Dengan terpaksa aku kembali sekolah di Jakarta dengan aktivitas yang sama, sebelum sekolah harus membantu di kantin sekolah dulu. Di SMK aku belajar dengan sungguh-sungguh dan mendaftar kuliah dengan beasiswa, syukur aku diterima.
Tapi masalah lain muncul, keluarga besarku semuanya menentang aku untuk kuliah, karena melihat keadaan orang tuaku miskin, mereka bahkan mengatakan, “Kalau ada apa-apa, saya tidak akan bantu!” sakit rasanya mendengar itu, karena tidak ada sedikit pun aku ingin meminta bantuan mereka, bahkan dalam menyiapkan pendaftaran kuliah saja aku berusaha sendiri, dengan uang yang kutabung untuk membayar keperluan pendaftaran.
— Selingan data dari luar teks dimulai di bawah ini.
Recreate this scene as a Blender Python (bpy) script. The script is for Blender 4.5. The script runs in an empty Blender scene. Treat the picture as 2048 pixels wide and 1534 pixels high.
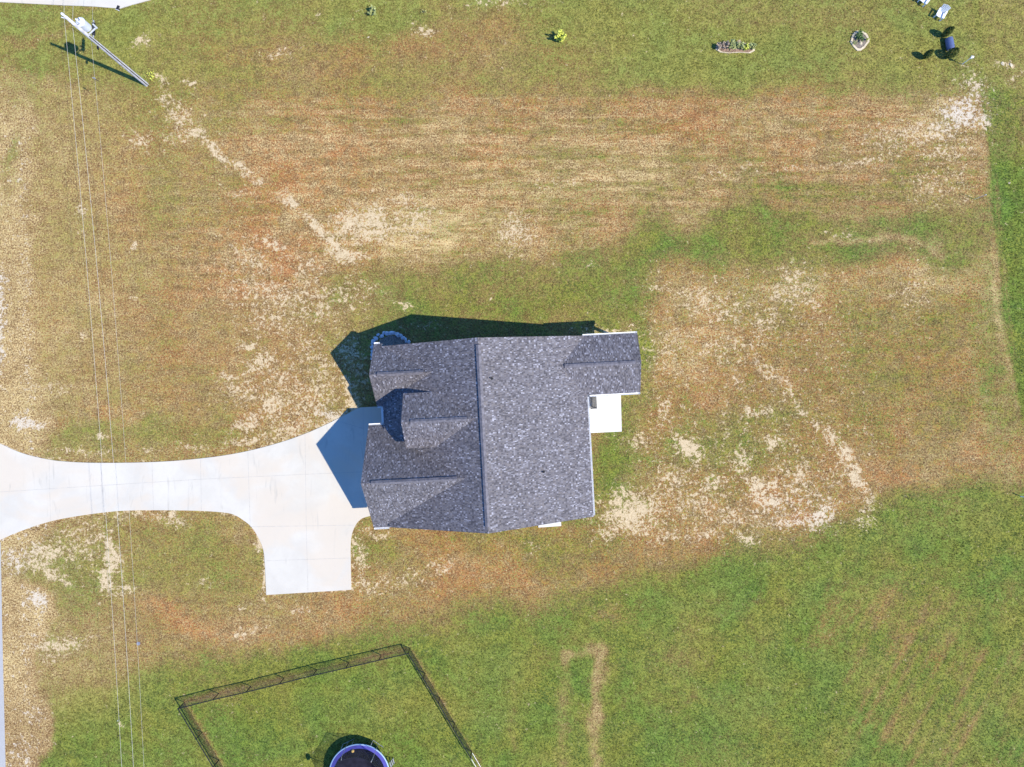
import bpy, bmesh, math, random
import numpy as np
from mathutils import Vector, Matrix
R = math.radians
random.seed(7)
sc = bpy.context.scene

# ------------------------------------------------------------------ camera, sky, sun, exposure
H = 57.0          # camera height above the lawn
PM = 25.0         # full-size photo pixels per metre on the ground
cam_d = bpy.data.cameras.new('camera'); cam = bpy.data.objects.new('camera', cam_d)
sc.collection.objects.link(cam); sc.camera = cam
cam.location = (0, 0, H); cam.rotation_euler = (0, 0, 0)
cam_d.sensor_width = 36.0; cam_d.lens = 36.0 * (PM * H) / 2048.0
cam_d.clip_start = 0.5; cam_d.clip_end = 6000

SUN = Vector((0.713, -0.300, 1.0)).normalized()      # towards the sun
elev = math.asin(SUN.z); az = math.atan2(SUN.x, SUN.y)
world = bpy.data.worlds.new('World'); sc.world = world; world.use_nodes = True
wn = world.node_tree.nodes; wl = world.node_tree.links
bg = wn['Background']
sky = wn.new('ShaderNodeTexSky'); sky.sky_type = 'NISHITA'; sky.sun_disc = False
sky.sun_elevation = elev; sky.sun_rotation = az
sky.air_density = 1.0; sky.dust_density = 0.0; sky.ozone_density = 8.0; sky.altitude = 200
tint = wn.new('ShaderNodeVectorMath'); tint.operation = 'MULTIPLY'; tint.inputs[1].default_value = (.66, 1.0, 1.36)   # clear deep blue autumn sky
wl.new(sky.outputs[0], tint.inputs[0]); wl.new(tint.outputs[0], bg.inputs[0]); bg.inputs[1].default_value = 0.135
sun_d = bpy.data.lights.new('sun', 'SUN'); sun = bpy.data.objects.new('sun', sun_d)
sc.collection.objects.link(sun); sun_d.energy = 4.2; sun_d.angle = R(0.53); sun_d.color = (1.0, 0.94, 0.83)
sun.rotation_euler = SUN.to_track_quat('Z', 'Y').to_euler(); sun.location = SUN * 80
sc.view_settings.view_transform = 'Standard'; sc.view_settings.look = 'None'
sc.view_settings.gamma = 1.0; sc.view_settings.exposure = 0.62

# ------------------------------------------------------------------ helpers
col = sc.collection
def W(px, py, z=0.0):
    k = (1 - z / H) / PM
    return Vector(((px - 1024) * k, (767 - py) * k, z))

class MB:
    def __init__(s): s.v = []; s.f = []; s.m = []; s.uv = []
    def face(s, pts, m=0, uv=None):
        i = len(s.v); s.v += [tuple(p) for p in pts]; s.f.append(list(range(i, i + len(pts)))); s.m.append(m)
        s.uv.append(uv if uv else [(0, 0)] * len(pts))
    def box(s, x0, y0, z0, x1, y1, z1, m=0):
        P = [Vector((x, y, z)) for z in (z0, z1) for y in (y0, y1) for x in (x0, x1)]
        for q in ((0, 2, 3, 1), (4, 5, 7, 6), (0, 1, 5, 4), (2, 6, 7, 3), (0, 4, 6, 2), (1, 3, 7, 5)):
            s.face([P[k] for k in q], m)
    def hexa(s, b, t, m=0):       # bottom and top rings (ccw from above)
        n = len(b)
        s.face(list(reversed(b)), m); s.face(t, m)
        for i in range(n):
            j = (i + 1) % n; s.face([b[i], b[j], t[j], t[i]], m)
    def beam(s, a, b, w, h, m=0, up=Vector((0, 0, 1))):
        a = Vector(a); b = Vector(b); d = (b - a).normalized()
        if abs(d.dot(up)) > .98: up = Vector((1, 0, 0))
        sx = d.cross(up).normalized() * (w / 2); sy = sx.cross(d).normalized() * (h / 2)
        A = [a - sx - sy, a + sx - sy, a + sx + sy, a - sx + sy]; B = [p + (b - a) for p in A]
        s.face(list(reversed(A)), m); s.face(B, m)
        for i in range(4):
            j = (i + 1) % 4; s.face([A[i], A[j], B[j], B[i]], m)
    def tube(s, pts, r, n=8, m=0, cap=True):
        pts = [Vector(p) for p in pts]
        rr = r if isinstance(r, (list, tuple)) else [r] * len(pts)
        rings = []
        for i, p in enumerate(pts):
            d = (pts[min(i + 1, len(pts) - 1)] - pts[max(i - 1, 0)]).normalized()
            up = Vector((0, 0, 1)) if abs(d.z) < .95 else Vector((1, 0, 0))
            a = d.cross(up).normalized(); b = d.cross(a).normalized()
            rings.append([p + (a * math.cos(t * 2 * math.pi / n) + b * math.sin(t * 2 * math.pi / n)) * rr[i] for t in range(n)])
        i0 = len(s.v)
        for rg in rings: s.v += [tuple(q) for q in rg]
        for k in range(len(rings) - 1):
            for t in range(n):
                u = (t + 1) % n
                s.f.append([i0 + k * n + t, i0 + k * n + u, i0 + (k + 1) * n + u, i0 + (k + 1) * n + t]); s.m.append(m); s.uv.append([(0, 0)] * 4)
        if cap:
            s.f.append([i0 + t for t in range(n)]); s.m.append(m); s.uv.append([(0, 0)] * n)
            s.f.append([i0 + (len(rings) - 1) * n + t for t in reversed(range(n))]); s.m.append(m); s.uv.append([(0, 0)] * n)
    def build(s, name, mats, parent=None, smooth=False):
        me = bpy.data.meshes.new(name); me.from_pydata(s.v, [], s.f); me.update()
        if not isinstance(mats, (list, tuple)): mats = [mats]
        for mm in mats: me.materials.append(mm)
        me.polygons.foreach_set('material_index', s.m)
        ul = me.uv_layers.new(name='UVMap')
        ul.data.foreach_set('uv', [c for f in s.uv for p in f for c in p])
        bm = bmesh.new(); bm.from_mesh(me); bmesh.ops.recalc_face_normals(bm, faces=bm.faces); bm.to_mesh(me); bm.free()
        if smooth: me.polygons.foreach_set('use_smooth', [True] * len(me.polygons))
        o = bpy.data.objects.new(name, me); col.objects.link(o)
        if parent: o.parent = parent
        return o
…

Karena tekadku yang kuat, aku tetap kuliah dan terbukti sampai sekarang aku menginjak semester akhir, aku mampu bertahan. Aku berharap setelah lulus ini, aku mendapatkan pekerjaan terbaik dan perlahan-lahan menaikan perekonomian keluarga agar keluargaku tidak lagi dipandang sebelah mata.
Tapi terkadang, sampai saat ini aku menyesal kenapa aku mengiyakan ke Jakarta dan menjalani kehidupan yang berat di umur masih belasan tahun, tapi setelah dipikir kembbali jika aku tidak ke Jakarta mungkin aku tidak akan kuliah, bahkan tidak bersekolah di SMK karena keterbatasan biaya.
Untuk itu, aku sangat bersyukur Jakarta menjadi setengah bagian jalan hidupku. Mungkin aku tidak seperti Maudy Ayunda yang lulus dari kampus bergengsi dunia, tapi aku bangga terhadap diriku sendiri karena mampu bertahan sejauh ini meskipun sulit.